■ **The records**:
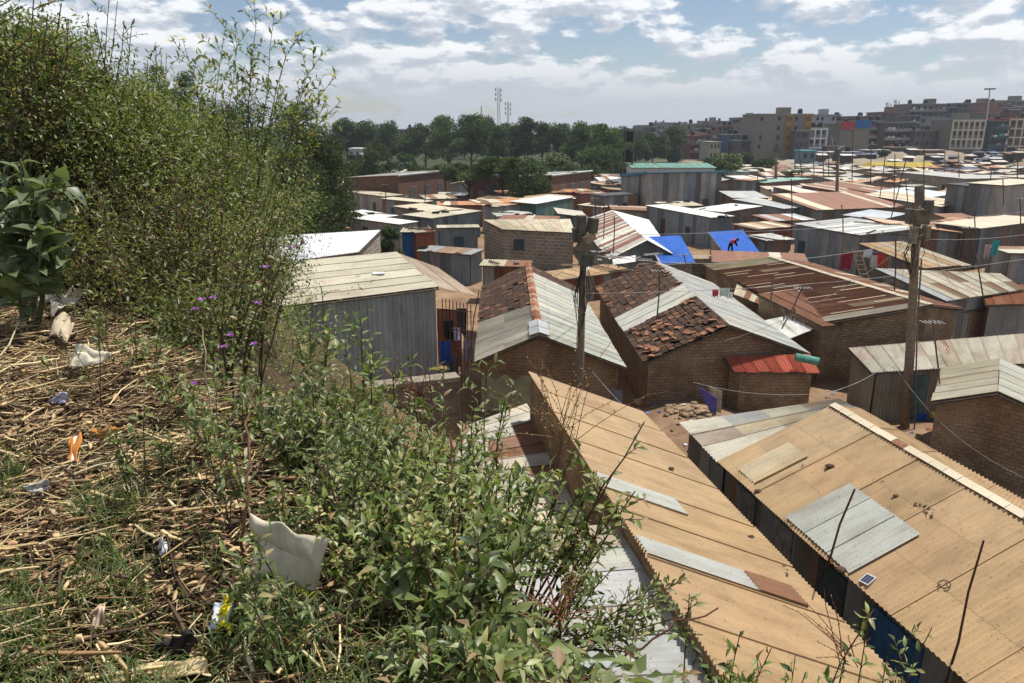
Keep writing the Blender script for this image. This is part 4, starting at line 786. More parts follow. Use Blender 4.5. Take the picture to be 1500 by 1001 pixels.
AER = [(962, 470, 2.9, 966, 395), (1148, 470, 2.6, 1146, 452), (1005, 392, 2.5, 1001, 372), (1128, 450, 3.2, 1131, 403), (1145, 482, 2.6, 1176, 420), (1160, 470, 2.7, 1164, 452), (1380, 610, 1.2, 1366, 470), (1310, 430, 3.4, 1312, 352), (1442, 445, 3.2, 1420, 332), (656, 400, 2.5, 655, 372), (898, 372, 2.5, 900, 318), (884, 350, 2.5, 885, 300), (872, 330, 2.4, 872, 290), (622, 300, 2.6, 624, 262), (565, 300, 2.6, 564, 270),
 (1175, 262, 2.6, 1169, 212), (1192, 268, 2.6, 1192, 236), (1207, 270, 2.8, 1205, 225), (1248, 275, 2.6, 1249, 188), (1275, 272, 2.6, 1276, 214), (1288, 295, 2.6, 1297, 228), (1309, 303, 2.6, 1311, 226), (1305, 320, 2.6, 1327, 235), (1352, 282, 2.6, 1354, 211), (1383, 258, 2.6, 1384, 222), (1405, 262, 3, 1404, 225), (1450, 268, 5, 1452, 250), (1490, 262, 5, 1491, 235), (1160, 340, 2.6, 1159, 262), (1235, 345, 3.4, 1233, 300), (1330, 300, 2.6, 1326, 262), (1214, 258, 2.6, 1213, 222), (1225, 250, 2.6, 1222, 205), (1395, 285, 2.6, 1392, 268), (1110, 268, 2.8, 1109, 250), (1470, 300, 4, 1469, 262), (1495, 330, 3.4, 1494, 290), (1428, 350, 3, 1427, 310)]
for i, (px, py, z, tx, ty) in enumerate(AER):
    b = G(px, py, z); 
    t_ = thing('aerial_pole', '%s aerial pole counting from the left over the settlement roofs' % (ORD+['fifteenth', 'sixteenth', 'seventeenth', 'eighteenth', 'nineteenth', 'twentieth']+['twenty-'+o_ for o_ in ORD[:9]]+['thirtieth']+['thirty-'+o_ for o_ in ORD[:9]])[sorted(range(len(AER)), key=lambda q: AER[q][0]).index(i)], 'aerial', tuple(b), 'aerial poles over the roofs')
    top = D(tx, ty, b.y); r = .02+b.y*.0004; mb = MB(); mb.tube([b, b.lerp(top, .5)+Vector((.04, 0, 0)), top], r, 5, jit((.13, .10, .08), .4)); mb.build('rod', MBK, t_)
    if i % 2 == 0:
        mb = MB(); L_ = .45
        for k in range(5): c_ = top+Vector((-.3+.15*k, 0, -.05)); mb.bar(c_-Vector((0, .25, 0)), c_+Vector((0, .25, 0)), .012+r*.2, .012, (.5, .5, .5))
        mb.bar(top+Vector((-.35, 0, -.05)), top+Vector((.35, 0, -.05)), .015+r*.2, .015, (.5, .5, .5)); mb.build('antenna', MP, t_)

# ======== small things ========
def stone(c, s, col=(.30, .2, .13)):
    v = []; mb = MB(); n = 7
    rings = []
    for j, (zz, rr) in enumerate(((-.45, .55), (-.1, 1), (.35, .8), (.6, .3))):
        rings.append([Vector(c)+Vector((math.cos(2*math.pi*k/n)*rr*s[0]*R.uniform(.8, 1.15), math.sin(2*math.pi*k/n)*rr*s[1]*R.uniform(.8, 1.15), zz*s[2])) for k in range(n)])
    for i in range(3):
        for k in range(n): mb.face([rings[i][k], rings[i][(k+1) % n], rings[i+1][(k+1) % n], rings[i+1][k]], None, col)
    mb.face(rings[3], None, col); return mb
k = 0
for i in range(46):
    px = R.gauss(1000, 26); py = R.gauss(607, 7)
    if i < 4: px, py = (938, 949, 958, 972)[i], (592, 589, 587, 583)[i]
    elif i < 9: px, py = (996, 1006, 1015, 1028, 1040)[i-4], (578, 577, 576, 580, 584)[i-4]
    p = hit(px, py); s = R.uniform(.07, .16) if i > 3 else R.uniform(.16, .3)
    o = stone((p.x, p.y, p.z+s*.3), (s*1.2, s, s*.8), jit((.36, .25, .16) if i > 3 else (.5, .38, .25), .25)).build('stone', MRUB, None)
    tag(o, 'brown stone lying on the earth heap in the yard' if i > 3 else 'pale boulder at the left foot of the earth heap', 'stone', 'stones on the earth heap' if i > 3 else 'pale boulders by the heap')
Y0 = hit(1047, 609).y; mb = MB(); qv = [D(1041, 605, Y0), D(1049, 609, Y0), D(1051, 584, Y0-.1), D(1022, 566, Y0-.2)]; mb.hexa(qv, [q_+Vector((0, .03, 0)) for q_ in qv], (.15, .13, .50)); o = mb.build('plastic_sheet', MP); tag(o, 'violet blue plastic sheet leaning by the brick lean-to', 'panel')
mb = MB(); qv = [D(1043, 607, Y0+.3), D(1056, 609, Y0+.3), D(1058, 574, Y0+.55), D(1038, 566, Y0+.55)]; mb.hexa(qv, [q_+Vector((0, .05, 0)) for q_ in qv], (.36, .28, .18)); o = mb.build('board', MW); tag(o, 'worn tan board leaning behind the violet sheet', 'board')
# ladder
b = G(1262, 412, 1.3); t_ = thing('wooden_ladder', 'light wooden ladder leaning on the long dark iron shack', 'ladder', tuple(b)); bt = D(1249, 366, b.y+.8)
for s in (0, .55): mb = MB(); mb.tube([b+Vector((s, 0, 0)), bt+Vector((s*.8, 0, 0))], .035, 5, (.42, .32, .2)); mb.build('rail', MW, t_)
for k in range(7): u = (k+.6)/7; mb = MB(); p = b.lerp(bt, u); mb.tube([p-Vector((.05, 0, 0)), p+Vector((.55, 0, 0))], .025, 5, (.42, .32, .2)); mb.build('rung', MW, t_)
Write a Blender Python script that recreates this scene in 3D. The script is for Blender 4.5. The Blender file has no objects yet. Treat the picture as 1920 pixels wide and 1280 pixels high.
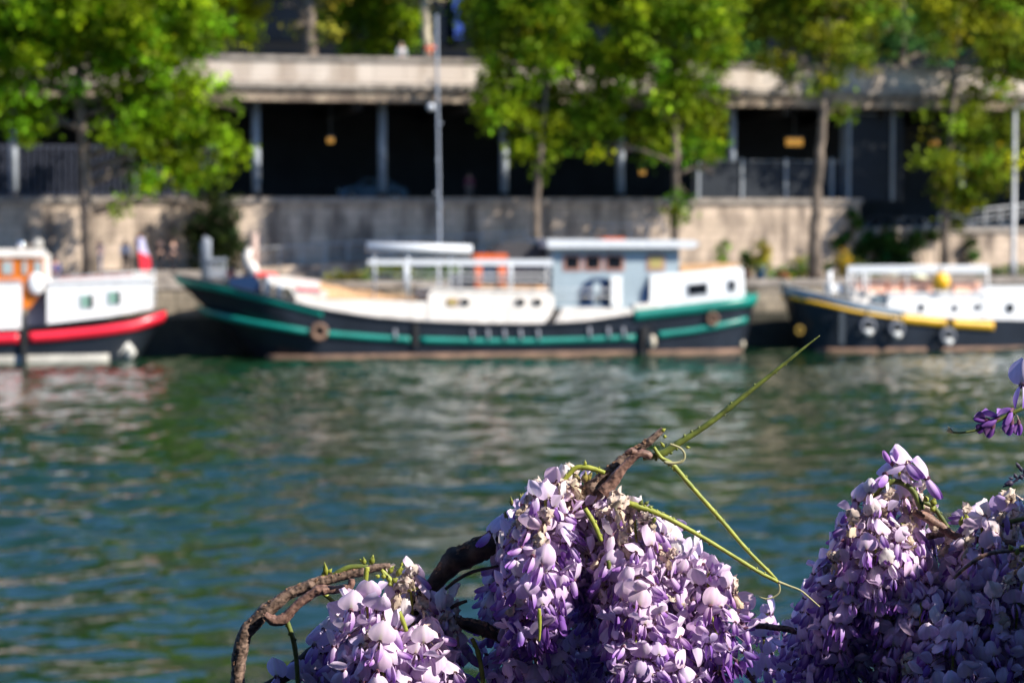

■ **Problem details**: Restate the records word for word, omitting images.

■ **Written solution**:
Keep writing the Blender script for this image. This is part 4, starting at line 786. More parts follow. Use Blender 4.5. Take the picture to be 1500 by 1001 pixels.
AER = [(962, 470, 2.9, 966, 395), (1148, 470, 2.6, 1146, 452), (1005, 392, 2.5, 1001, 372), (1128, 450, 3.2, 1131, 403), (1145, 482, 2.6, 1176, 420), (1160, 470, 2.7, 1164, 452), (1380, 610, 1.2, 1366, 470), (1310, 430, 3.4, 1312, 352), (1442, 445, 3.2, 1420, 332), (656, 400, 2.5, 655, 372), (898, 372, 2.5, 900, 318), (884, 350, 2.5, 885, 300), (872, 330, 2.4, 872, 290), (622, 300, 2.6, 624, 262), (565, 300, 2.6, 564, 270),
 (1175, 262, 2.6, 1169, 212), (1192, 268, 2.6, 1192, 236), (1207, 270, 2.8, 1205, 225), (1248, 275, 2.6, 1249, 188), (1275, 272, 2.6, 1276, 214), (1288, 295, 2.6, 1297, 228), (1309, 303, 2.6, 1311, 226), (1305, 320, 2.6, 1327, 235), (1352, 282, 2.6, 1354, 211), (1383, 258, 2.6, 1384, 222), (1405, 262, 3, 1404, 225), (1450, 268, 5, 1452, 250), (1490, 262, 5, 1491, 235), (1160, 340, 2.6, 1159, 262), (1235, 345, 3.4, 1233, 300), (1330, 300, 2.6, 1326, 262), (1214, 258, 2.6, 1213, 222), (1225, 250, 2.6, 1222, 205), (1395, 285, 2.6, 1392, 268), (1110, 268, 2.8, 1109, 250), (1470, 300, 4, 1469, 262), (1495, 330, 3.4, 1494, 290), (1428, 350, 3, 1427, 310)]
for i, (px, py, z, tx, ty) in enumerate(AER):
    b = G(px, py, z); 
    t_ = thing('aerial_pole', '%s aerial pole counting from the left over the settlement roofs' % (ORD+['fifteenth', 'sixteenth', 'seventeenth', 'eighteenth', 'nineteenth', 'twentieth']+['twenty-'+o_ for o_ in ORD[:9]]+['thirtieth']+['thirty-'+o_ for o_ in ORD[:9]])[sorted(range(len(AER)), key=lambda q: AER[q][0]).index(i)], 'aerial', tuple(b), 'aerial poles over the roofs')
    top = D(tx, ty, b.y); r = .02+b.y*.0004; mb = MB(); mb.tube([b, b.lerp(top, .5)+Vector((.04, 0, 0)), top], r, 5, jit((.13, .10, .08), .4)); mb.build('rod', MBK, t_)
    if i % 2 == 0:
        mb = MB(); L_ = .45
        for k in range(5): c_ = top+Vector((-.3+.15*k, 0, -.05)); mb.bar(c_-Vector((0, .25, 0)), c_+Vector((0, .25, 0)), .012+r*.2, .012, (.5, .5, .5))
        mb.bar(top+Vector((-.35, 0, -.05)), top+Vector((.35, 0, -.05)), .015+r*.2, .015, (.5, .5, .5)); mb.build('antenna', MP, t_)

# ======== small things ========
def stone(c, s, col=(.30, .2, .13)):
    v = []; mb = MB(); n = 7
    rings = []
    for j, (zz, rr) in enumerate(((-.45, .55), (-.1, 1), (.35, .8), (.6, .3))):
        rings.append([Vector(c)+Vector((math.cos(2*math.pi*k/n)*rr*s[0]*R.uniform(.8, 1.15), math.sin(2*math.pi*k/n)*rr*s[1]*R.uniform(.8, 1.15), zz*s[2])) for k in range(n)])
    for i in range(3):
        for k in range(n): mb.face([rings[i][k], rings[i][(k+1) % n], rings[i+1][(k+1) % n], rings[i+1][k]], None, col)
    mb.face(rings[3], None, col); return mb
k = 0
for i in range(46):
    px = R.gauss(1000, 26); py = R.gauss(607, 7)
    if i < 4: px, py = (938, 949, 958, 972)[i], (592, 589, 587, 583)[i]
    elif i < 9: px, py = (996, 1006, 1015, 1028, 1040)[i-4], (578, 577, 576, 580, 584)[i-4]
    p = hit(px, py); s = R.uniform(.07, .16) if i > 3 else R.uniform(.16, .3)
    o = stone((p.x, p.y, p.z+s*.3), (s*1.2, s, s*.8), jit((.36, .25, .16) if i > 3 else (.5, .38, .25), .25)).build('stone', MRUB, None)
    tag(o, 'brown stone lying on the earth heap in the yard' if i > 3 else 'pale boulder at the left foot of the earth heap', 'stone', 'stones on the earth heap' if i > 3 else 'pale boulders by the heap')
Y0 = hit(1047, 609).y; mb = MB(); qv = [D(1041, 605, Y0), D(1049, 609, Y0), D(1051, 584, Y0-.1), D(1022, 566, Y0-.2)]; mb.hexa(qv, [q_+Vector((0, .03, 0)) for q_ in qv], (.15, .13, .50)); o = mb.build('plastic_sheet', MP); tag(o, 'violet blue plastic sheet leaning by the brick lean-to', 'panel')
mb = MB(); qv = [D(1043, 607, Y0+.3), D(1056, 609, Y0+.3), D(1058, 574, Y0+.55), D(1038, 566, Y0+.55)]; mb.hexa(qv, [q_+Vector((0, .05, 0)) for q_ in qv], (.36, .28, .18)); o = mb.build('board', MW); tag(o, 'worn tan board leaning behind the violet sheet', 'board')
# ladder
b = G(1262, 412, 1.3); t_ = thing('wooden_ladder', 'light wooden ladder leaning on the long dark iron shack', 'ladder', tuple(b)); bt = D(1249, 366, b.y+.8)
for s in (0, .55): mb = MB(); mb.tube([b+Vector((s, 0, 0)), bt+Vector((s*.8, 0, 0))], .035, 5, (.42, .32, .2)); mb.build('rail', MW, t_)
for k in range(7): u = (k+.6)/7; mb = MB(); p = b.lerp(bt, u); mb.tube([p-Vector((.05, 0, 0)), p+Vector((.55, 0, 0))], .025, 5, (.42, .32, .2)); mb.build('rung', MW, t_)
Write a Blender Python script that recreates this scene in 3D. The script is for Blender 4.5. The Blender file has no objects yet. Treat the picture as 1920 pixels wide and 1280 pixels high.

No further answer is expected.